On appeal, United Teacher argued that the district court lacked subject matter jurisdiction to consider the motion for relief because it was filed after the judgment was appealed. Id. at 572. The Fifth Circuit rejected that argument, explaining:
Courts that have addressed when a motion for further relief may be brought under § 2202 have consistently held that neither the filing of an appeal nor a lengthy delay after the trial court's initial ruling terminates the court's authority to grant further relief pursuant to § 2202. The Supreme Court's decision in Griggs v. Provident Consumer Discount Co., 459 U.S. 56 (1982), does not undermine this conclusion. In Griggs, the Supreme Court held that "[t]he filing of a notice of appeal is an event of jurisdictional significance—it confers jurisdiction on the court of appeals and divests the district court of its control over those aspects of the case involved in the appeal." If we were to hold that the act of lodging an appeal of a declaratory judgment nullifies the prevailing party's right to seek
further relief under § 2202, we would countermand Griggs's statement that the filing of an appeal divests the district court of its control only "over those aspects of the case involved in the appeal." Here, United Teacher's appeal concerns only the district court's judgment and award of costs pertaining to [the Insurers'] claim. Accordingly, United Teacher's separate argument that the district court was divested of jurisdiction over [the Insurers'] motion for further relief under § 2202 fails.Id . 572-73 (5th Cir. 2005) (citations omitted); see also Horn & Hardart Co. v. Nat'l Rail Passenger Corp., 843 F.2d 546, 548 (D.C. Cir. 1988) ("Though Overnite states the general rule that an appeal divests a district court of jurisdiction, the court qualifies this rule by recognizing that jurisdiction can be 'reserved' by statute. The Declaratory Judgment Act's provision for further relief works such a reservation." (citations omitted)).
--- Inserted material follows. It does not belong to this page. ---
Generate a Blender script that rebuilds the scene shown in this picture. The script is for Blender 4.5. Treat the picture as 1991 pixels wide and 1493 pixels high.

The Court finds the Fifth Circuit's reasoning in United Teacher Assocs. Ins. v. Union Labor Life Ins. Co., 414 F.3d 558 (5th Cir. 2005) persuasive. As such, the Court holds that the GVI's notice of appeal does not deprive the Court of jurisdiction to order injunctive relief under 28 U.S.C. § 2202. Indeed, the Court finds that such injunctive relief will aid in executing the letter and spirit of the Court's September 28, 2018, declaratory judgment. Accordingly, the Court will enter an injunction ordering the GVI to cease, forthwith, collecting excise taxes in a manner inconsistent with the Court's September 28, 2018, Judgment; that is, enjoining the GVI from collecting excise taxes in a manner that violates the Commerce Clause principles.
The Court recognizes that the GVI is currently developing additional collection procedures that may bring Section 42 into compliance with the Commerce Clause. As such, if the GVI wishes to do so, the GVI may advise the Court when it is prepared to collect excise taxes in a manner consistent with the Court's September 28, 2018, Judgment and Memorandum Opinion, at which point the Court may reconsider this injunction.